The latest phase of GI Plastek’s growth is building a new plant in DeWitt, Iowa. The first equipment installed was three RIM presses for DCPD parts, with urethane RIM systems to come soon. DCPD is a cyclic-olefin chemistry that enhances low-temperature impact strength of large RIM parts. The new plant will shortly receive its first injection molding presses—large machines of up to 2200 tons. Purchase of a Mitsubishi 5500-tonner is being weighed for the future.

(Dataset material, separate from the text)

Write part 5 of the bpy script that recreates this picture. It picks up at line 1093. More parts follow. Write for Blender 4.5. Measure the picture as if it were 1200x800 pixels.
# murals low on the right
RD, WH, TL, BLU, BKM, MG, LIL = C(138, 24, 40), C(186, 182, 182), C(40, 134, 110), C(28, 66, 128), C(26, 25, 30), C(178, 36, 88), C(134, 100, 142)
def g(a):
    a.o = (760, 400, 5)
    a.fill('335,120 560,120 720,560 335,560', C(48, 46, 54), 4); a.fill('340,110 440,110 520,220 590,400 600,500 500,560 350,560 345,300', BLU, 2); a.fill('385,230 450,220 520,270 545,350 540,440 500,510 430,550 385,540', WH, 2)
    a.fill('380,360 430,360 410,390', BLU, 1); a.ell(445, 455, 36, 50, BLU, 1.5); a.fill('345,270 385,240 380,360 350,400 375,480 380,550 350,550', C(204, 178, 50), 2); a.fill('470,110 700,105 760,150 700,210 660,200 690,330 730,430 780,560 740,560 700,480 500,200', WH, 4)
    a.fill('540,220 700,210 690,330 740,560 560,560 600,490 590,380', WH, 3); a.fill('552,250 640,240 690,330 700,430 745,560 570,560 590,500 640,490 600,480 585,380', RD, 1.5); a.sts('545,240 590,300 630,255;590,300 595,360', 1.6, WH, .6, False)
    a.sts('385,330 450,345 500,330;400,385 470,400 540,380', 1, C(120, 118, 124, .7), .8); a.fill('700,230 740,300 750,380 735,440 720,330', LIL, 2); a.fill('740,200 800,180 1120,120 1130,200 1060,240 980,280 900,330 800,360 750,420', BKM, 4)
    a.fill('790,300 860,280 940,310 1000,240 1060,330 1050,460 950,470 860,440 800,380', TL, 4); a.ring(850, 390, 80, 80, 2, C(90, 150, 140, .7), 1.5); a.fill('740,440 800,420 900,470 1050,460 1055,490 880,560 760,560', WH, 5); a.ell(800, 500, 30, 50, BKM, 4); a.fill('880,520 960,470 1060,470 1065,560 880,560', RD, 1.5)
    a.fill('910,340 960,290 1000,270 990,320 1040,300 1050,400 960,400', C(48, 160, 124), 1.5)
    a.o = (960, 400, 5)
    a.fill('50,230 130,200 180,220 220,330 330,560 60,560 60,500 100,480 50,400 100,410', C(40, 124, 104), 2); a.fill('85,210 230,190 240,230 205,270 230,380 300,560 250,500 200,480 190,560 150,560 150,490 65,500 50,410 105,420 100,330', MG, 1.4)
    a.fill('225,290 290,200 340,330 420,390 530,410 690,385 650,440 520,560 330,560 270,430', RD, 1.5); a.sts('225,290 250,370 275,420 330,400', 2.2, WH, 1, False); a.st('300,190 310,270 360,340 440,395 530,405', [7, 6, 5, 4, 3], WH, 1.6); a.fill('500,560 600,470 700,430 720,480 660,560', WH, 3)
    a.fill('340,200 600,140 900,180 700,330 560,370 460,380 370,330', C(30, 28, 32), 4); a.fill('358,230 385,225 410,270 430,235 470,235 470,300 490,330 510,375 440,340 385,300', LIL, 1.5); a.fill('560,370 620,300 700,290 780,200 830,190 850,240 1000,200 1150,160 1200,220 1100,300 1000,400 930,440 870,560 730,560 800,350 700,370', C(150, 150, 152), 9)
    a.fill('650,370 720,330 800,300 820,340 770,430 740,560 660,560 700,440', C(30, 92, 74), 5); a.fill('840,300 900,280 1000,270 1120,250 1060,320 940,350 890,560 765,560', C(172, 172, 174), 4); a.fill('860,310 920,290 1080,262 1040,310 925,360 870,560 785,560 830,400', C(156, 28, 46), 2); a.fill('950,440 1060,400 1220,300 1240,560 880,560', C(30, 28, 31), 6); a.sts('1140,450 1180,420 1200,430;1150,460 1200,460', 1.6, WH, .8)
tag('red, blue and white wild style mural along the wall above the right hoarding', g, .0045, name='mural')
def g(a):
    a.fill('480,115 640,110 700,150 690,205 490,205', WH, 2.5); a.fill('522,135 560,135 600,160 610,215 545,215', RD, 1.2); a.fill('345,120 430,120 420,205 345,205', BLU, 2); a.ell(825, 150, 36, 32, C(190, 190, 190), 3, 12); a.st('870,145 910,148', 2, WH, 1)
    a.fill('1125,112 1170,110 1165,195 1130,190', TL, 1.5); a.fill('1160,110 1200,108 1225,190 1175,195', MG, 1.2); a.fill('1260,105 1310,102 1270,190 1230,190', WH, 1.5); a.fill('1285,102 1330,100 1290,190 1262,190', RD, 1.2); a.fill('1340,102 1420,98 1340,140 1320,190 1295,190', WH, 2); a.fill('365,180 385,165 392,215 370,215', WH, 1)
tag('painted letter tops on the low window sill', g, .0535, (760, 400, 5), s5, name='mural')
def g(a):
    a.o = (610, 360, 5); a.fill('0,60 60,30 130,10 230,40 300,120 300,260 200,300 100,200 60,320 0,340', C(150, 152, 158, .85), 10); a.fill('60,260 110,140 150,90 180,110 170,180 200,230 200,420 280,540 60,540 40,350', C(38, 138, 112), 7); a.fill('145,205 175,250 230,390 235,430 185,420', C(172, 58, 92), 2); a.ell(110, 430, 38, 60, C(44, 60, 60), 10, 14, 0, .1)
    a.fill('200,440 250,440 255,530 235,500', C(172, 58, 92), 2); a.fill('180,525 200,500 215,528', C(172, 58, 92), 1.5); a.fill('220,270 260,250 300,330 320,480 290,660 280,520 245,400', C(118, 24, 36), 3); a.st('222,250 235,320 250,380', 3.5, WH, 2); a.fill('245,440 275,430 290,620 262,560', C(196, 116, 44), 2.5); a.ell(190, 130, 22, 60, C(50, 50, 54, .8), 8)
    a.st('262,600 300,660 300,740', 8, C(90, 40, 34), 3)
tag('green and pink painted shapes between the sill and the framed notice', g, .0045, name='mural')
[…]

Meanwhile, capacity for painting parts molded at DeWitt has been “co-located” at a just-completed plant next door owned by Plastipaint of St. Louis, Mich. Trapp terms this “creative investment” by partners who can focus on their separate but related roles in serving a common customer base. GI Plastek also seeks to supplement its current decorating and finishing capabilities by developing proprietary technology that can achieve wood-grain and metallic effects without painting.

 

Multi-process pays off

The value of diverse capabilities is evident in two recent customer programs. For the launch of its Challenger 1700 Series tractor, Caterpillar asked GI Plastek to be the single supplier of six large exterior RIM panels and 75 interior injection moldings—from dashboard and steering-wheel parts to components of the sound system. The 4-ft handle for rear-window adjustment is gas-assist molded, while interior roof parts are of structural foam.

When Case redesigned its L-Series loader-backhoe, it asked GI Plastek to help it convert from all-RIM plastic parts to a combination of RIM, injection, and gas-assist molding, so as to achieve the lowest individual piece cost. The 38 parts weigh 0.5 to 7 lb. They include RIM panels, TPO fenders, and levers, handles, and hinges of ASA/PC alloy.